Ich war oft tagelang unterwegs ohne eine Menschenseele zu treffen. Die ersten acht Tage meiner Wanderung bin ich niemandem begegnet. Die Einsamkeit war ungeheuer – weit mehr, als ich es erwartet hatte – und wenn ich dann jemanden getroffen habe, war dies ein bedeutender Moment. Ich habe mich allen, die eine längere Strecke auf dem PCT zurückgelegt haben, sofort sehr nah gefühlt, so als ob wir etwas gemeinsam hätten, auch wenn wir uns gerade erst über den Weg gelaufen waren. Großzügigkeit war auf dem Trail eine Selbstverständlichkeit, ebenso wie Liebenswürdigkeit, gegenseitiger Respekt – und die Bereitschaft, den eigenen Schokolade-Vorrat zu teilen. Häufig lag es an den Menschen, denen ich begegnete, dass ich weitergegangen bin. Sie haben mir Mut gemacht und mich zum Lachen gebracht. Wir haben uns gemeinsam gequält oder Strategien entworfen. Das wichtigste an ihrer Gegenwart war, dass ich dachte, wenn sie es schaffen, schaffe ich es auch. Ich habe auch Menschen getroffen, die nicht auf dem PCT unterwegs waren und die entsetzt oder verwirrt waren über das, was ich tat – aber sie waren für mich genauso wichtig. Sie haben dafür gesorgt, dass ich geerdet und mit der Welt jenseits des PCT verbunden blieb. Nach all diesen Jahren bin ich immer noch überwältigt, mit welcher Großzügigkeit mir viele Fremde in diesem Sommer begegnet sind. So viele Menschen waren so gut zu mir. Das ist etwas, was man nie vergisst.

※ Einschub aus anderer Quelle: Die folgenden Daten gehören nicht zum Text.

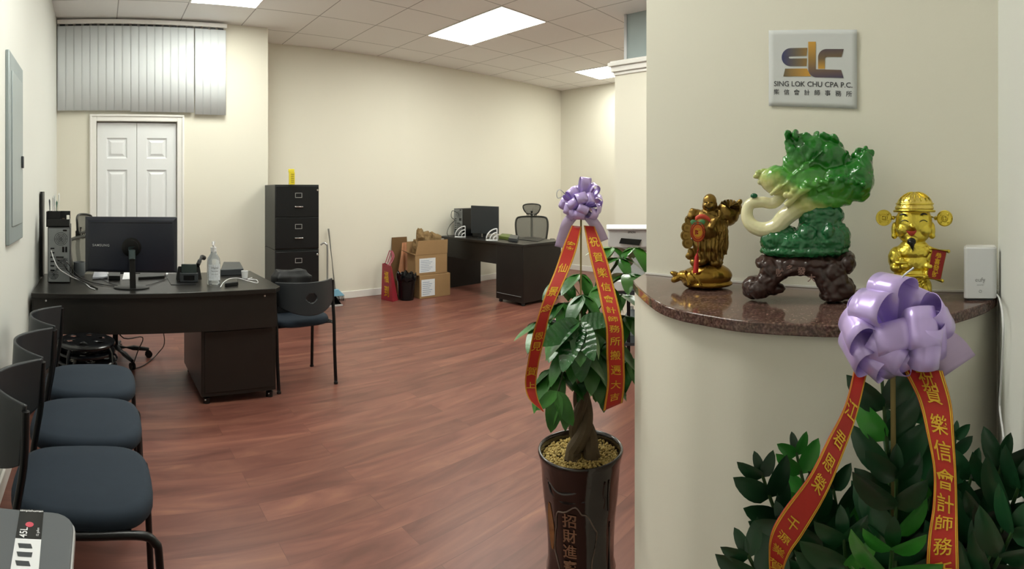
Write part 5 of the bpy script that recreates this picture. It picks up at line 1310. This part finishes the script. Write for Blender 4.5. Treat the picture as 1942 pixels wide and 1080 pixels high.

Sie haben nicht nur mit »Monster« und der Natur gekämpft, sondern auch mit Ihren Wanderschuhen. Ist es Ihnen während der Wanderung jemals in den Sinn gekommen aufzuhören – beispielsweise in dem Moment, als Sie den einen Ihrer beiden Wanderschuhe verloren hatten?

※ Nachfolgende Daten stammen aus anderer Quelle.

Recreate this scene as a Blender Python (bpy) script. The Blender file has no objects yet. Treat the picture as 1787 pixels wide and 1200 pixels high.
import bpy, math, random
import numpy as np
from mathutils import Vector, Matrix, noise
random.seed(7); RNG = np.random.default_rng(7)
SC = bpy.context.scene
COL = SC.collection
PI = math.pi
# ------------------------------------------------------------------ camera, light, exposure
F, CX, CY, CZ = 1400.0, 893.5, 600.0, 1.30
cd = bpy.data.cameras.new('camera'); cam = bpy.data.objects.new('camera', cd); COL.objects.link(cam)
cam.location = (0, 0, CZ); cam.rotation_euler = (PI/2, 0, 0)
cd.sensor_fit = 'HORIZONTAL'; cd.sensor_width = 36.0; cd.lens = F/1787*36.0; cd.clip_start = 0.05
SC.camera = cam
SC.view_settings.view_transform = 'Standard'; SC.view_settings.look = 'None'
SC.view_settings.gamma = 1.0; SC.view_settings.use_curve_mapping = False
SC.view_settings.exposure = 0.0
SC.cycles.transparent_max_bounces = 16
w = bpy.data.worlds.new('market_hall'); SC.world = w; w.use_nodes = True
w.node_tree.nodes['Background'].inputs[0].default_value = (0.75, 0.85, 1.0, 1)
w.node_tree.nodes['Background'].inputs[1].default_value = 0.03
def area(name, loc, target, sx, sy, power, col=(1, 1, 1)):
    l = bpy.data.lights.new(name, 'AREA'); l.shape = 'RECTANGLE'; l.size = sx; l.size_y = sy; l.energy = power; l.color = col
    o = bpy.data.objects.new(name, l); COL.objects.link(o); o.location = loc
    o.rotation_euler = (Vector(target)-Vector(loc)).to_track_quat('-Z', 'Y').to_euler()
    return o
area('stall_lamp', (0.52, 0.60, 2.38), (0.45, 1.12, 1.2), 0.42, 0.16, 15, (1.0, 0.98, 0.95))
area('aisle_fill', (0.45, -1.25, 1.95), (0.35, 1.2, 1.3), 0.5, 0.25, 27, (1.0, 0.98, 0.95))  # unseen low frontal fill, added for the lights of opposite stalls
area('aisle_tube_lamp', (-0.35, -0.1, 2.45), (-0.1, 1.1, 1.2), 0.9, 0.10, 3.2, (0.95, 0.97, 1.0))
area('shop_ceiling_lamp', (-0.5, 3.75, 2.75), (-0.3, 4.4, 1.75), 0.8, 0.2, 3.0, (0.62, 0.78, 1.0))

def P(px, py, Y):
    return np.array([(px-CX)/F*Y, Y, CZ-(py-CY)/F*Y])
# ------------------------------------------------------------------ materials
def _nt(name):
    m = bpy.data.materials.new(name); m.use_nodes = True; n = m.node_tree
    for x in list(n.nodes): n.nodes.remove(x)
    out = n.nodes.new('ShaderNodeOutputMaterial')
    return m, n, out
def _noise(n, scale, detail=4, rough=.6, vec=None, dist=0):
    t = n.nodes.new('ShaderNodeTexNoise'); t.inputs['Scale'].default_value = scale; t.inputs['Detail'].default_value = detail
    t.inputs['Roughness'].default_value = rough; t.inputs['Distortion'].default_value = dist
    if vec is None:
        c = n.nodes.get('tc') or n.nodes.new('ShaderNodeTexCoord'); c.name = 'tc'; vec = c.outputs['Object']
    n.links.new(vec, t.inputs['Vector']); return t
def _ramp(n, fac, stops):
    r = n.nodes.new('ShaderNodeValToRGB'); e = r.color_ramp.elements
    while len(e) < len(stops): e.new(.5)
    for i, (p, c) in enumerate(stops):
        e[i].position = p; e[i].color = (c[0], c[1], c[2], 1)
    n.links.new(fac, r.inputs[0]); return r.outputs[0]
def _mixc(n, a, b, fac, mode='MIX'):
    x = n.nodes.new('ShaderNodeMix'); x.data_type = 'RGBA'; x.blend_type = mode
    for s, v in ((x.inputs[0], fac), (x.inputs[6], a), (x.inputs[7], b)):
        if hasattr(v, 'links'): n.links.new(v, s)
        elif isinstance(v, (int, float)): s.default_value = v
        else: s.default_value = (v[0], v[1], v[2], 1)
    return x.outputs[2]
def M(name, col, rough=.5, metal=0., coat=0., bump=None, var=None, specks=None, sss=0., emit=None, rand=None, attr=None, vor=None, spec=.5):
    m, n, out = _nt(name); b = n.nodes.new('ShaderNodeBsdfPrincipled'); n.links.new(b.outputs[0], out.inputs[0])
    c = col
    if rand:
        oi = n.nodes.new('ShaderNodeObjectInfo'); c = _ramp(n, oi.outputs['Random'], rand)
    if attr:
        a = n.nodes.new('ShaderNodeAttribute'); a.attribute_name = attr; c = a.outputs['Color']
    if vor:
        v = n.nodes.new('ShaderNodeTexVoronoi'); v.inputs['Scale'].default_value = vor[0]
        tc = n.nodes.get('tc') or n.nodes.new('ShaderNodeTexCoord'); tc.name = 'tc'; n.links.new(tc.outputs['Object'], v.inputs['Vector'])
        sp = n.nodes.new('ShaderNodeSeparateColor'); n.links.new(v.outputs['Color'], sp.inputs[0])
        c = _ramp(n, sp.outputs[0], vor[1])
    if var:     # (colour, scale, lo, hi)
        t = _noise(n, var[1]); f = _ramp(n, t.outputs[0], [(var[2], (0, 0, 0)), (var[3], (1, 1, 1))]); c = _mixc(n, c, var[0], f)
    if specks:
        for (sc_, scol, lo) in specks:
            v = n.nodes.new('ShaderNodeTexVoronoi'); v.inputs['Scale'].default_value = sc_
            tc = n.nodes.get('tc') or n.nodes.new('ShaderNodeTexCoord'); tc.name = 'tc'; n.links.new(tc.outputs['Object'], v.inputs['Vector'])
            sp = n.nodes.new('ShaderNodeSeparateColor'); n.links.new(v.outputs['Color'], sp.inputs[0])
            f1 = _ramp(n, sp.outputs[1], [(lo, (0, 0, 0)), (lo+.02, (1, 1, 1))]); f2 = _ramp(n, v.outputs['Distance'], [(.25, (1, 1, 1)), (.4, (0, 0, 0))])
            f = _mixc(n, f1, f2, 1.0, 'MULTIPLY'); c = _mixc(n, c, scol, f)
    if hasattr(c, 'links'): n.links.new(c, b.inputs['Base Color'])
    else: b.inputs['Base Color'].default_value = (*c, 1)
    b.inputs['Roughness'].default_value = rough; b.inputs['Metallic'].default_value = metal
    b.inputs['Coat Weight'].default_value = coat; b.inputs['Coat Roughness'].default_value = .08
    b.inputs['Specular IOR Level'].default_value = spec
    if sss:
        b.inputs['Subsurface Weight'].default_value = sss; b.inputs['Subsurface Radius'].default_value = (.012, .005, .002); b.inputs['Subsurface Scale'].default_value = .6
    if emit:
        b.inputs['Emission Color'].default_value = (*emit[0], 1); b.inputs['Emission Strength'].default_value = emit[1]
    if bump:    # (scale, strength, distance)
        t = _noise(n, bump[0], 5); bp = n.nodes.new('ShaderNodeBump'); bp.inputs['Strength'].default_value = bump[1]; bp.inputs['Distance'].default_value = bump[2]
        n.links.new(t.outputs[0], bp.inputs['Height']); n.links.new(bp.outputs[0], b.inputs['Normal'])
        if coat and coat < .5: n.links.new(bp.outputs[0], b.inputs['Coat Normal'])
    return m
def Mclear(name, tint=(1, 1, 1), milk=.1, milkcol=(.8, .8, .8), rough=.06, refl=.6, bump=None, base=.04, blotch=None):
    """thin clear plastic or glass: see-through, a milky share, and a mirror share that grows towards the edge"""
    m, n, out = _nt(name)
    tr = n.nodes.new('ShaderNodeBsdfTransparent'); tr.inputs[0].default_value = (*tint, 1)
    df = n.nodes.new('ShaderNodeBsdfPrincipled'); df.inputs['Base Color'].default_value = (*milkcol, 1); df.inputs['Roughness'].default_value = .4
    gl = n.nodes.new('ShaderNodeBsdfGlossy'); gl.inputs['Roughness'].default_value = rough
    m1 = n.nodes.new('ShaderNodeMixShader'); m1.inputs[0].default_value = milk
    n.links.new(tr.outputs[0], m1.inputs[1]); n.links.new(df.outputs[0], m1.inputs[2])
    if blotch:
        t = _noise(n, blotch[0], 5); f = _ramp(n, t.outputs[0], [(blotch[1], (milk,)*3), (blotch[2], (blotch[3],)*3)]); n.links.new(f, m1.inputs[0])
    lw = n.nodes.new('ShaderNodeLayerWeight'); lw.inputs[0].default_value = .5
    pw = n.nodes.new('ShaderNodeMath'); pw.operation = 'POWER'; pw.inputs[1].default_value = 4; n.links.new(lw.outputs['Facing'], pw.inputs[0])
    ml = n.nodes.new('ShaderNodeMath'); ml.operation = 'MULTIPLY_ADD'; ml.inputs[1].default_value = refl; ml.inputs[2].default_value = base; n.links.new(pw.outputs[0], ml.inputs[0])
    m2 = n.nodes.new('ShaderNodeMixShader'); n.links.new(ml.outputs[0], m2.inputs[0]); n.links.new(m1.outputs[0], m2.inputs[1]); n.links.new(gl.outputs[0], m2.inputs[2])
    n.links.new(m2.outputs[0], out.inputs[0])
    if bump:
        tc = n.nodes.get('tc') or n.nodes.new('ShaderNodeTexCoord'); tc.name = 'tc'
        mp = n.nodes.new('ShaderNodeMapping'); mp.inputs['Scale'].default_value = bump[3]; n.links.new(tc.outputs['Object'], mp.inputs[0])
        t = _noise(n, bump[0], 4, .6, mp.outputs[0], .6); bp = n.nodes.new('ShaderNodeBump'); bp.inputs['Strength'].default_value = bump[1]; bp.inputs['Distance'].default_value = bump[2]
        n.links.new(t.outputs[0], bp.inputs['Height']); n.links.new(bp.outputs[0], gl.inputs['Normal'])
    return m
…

Meine Stiefel waren der Fluch meiner Existenz! Sie haben sich in ihrer Grausamkeit fast lebendig angefühlt, als ob sie mir absichtlich Schmerzen zufügen wollten. Als ich den einen verlor und er über einen steilen Berghang fiel, war ich geschockt, aber auch auf eigenartige Weise erleichtert. In diesem Moment wollte ich nicht aufgeben, aber während meines Trips habe ich mehrfach daran gedacht – immer dann, wenn es besonders hart oder unbehaglich war. Aber ich kam immer wieder zu der Erkenntnis, dass ich mehr als alles andere auf der Welt weitergehen wollte. Ich war auf einer Mission und ich würde nicht anhalten, bevor ich da angekommen war, wo ich hinwollte.

Sie waren drei Monate unterwegs. Wie hat das Wandern Ihre Erinnerungen, Ihren Kummer und Ihre Beziehung zu sich selbst geändert?

Das Wichtigste, was ich während des Trips gelernt habe, ist, Gegebenheiten anzunehmen. Ich musste mich einfach den Anforderungen des Wegs beugen. Dabei habe ich gelernt, emotional wieder gesund zu werden. Ich wollte nicht in einer Welt ohne meine Mutter leben, aber ich musste es. Ich wollte an einem Tag nicht noch zehn Meilen einen Berg hoch laufen, aber ich musste es tun. Das waren kraftvolle, einfache, tiefe Erkenntnisse, die mich grundlegend verändert haben.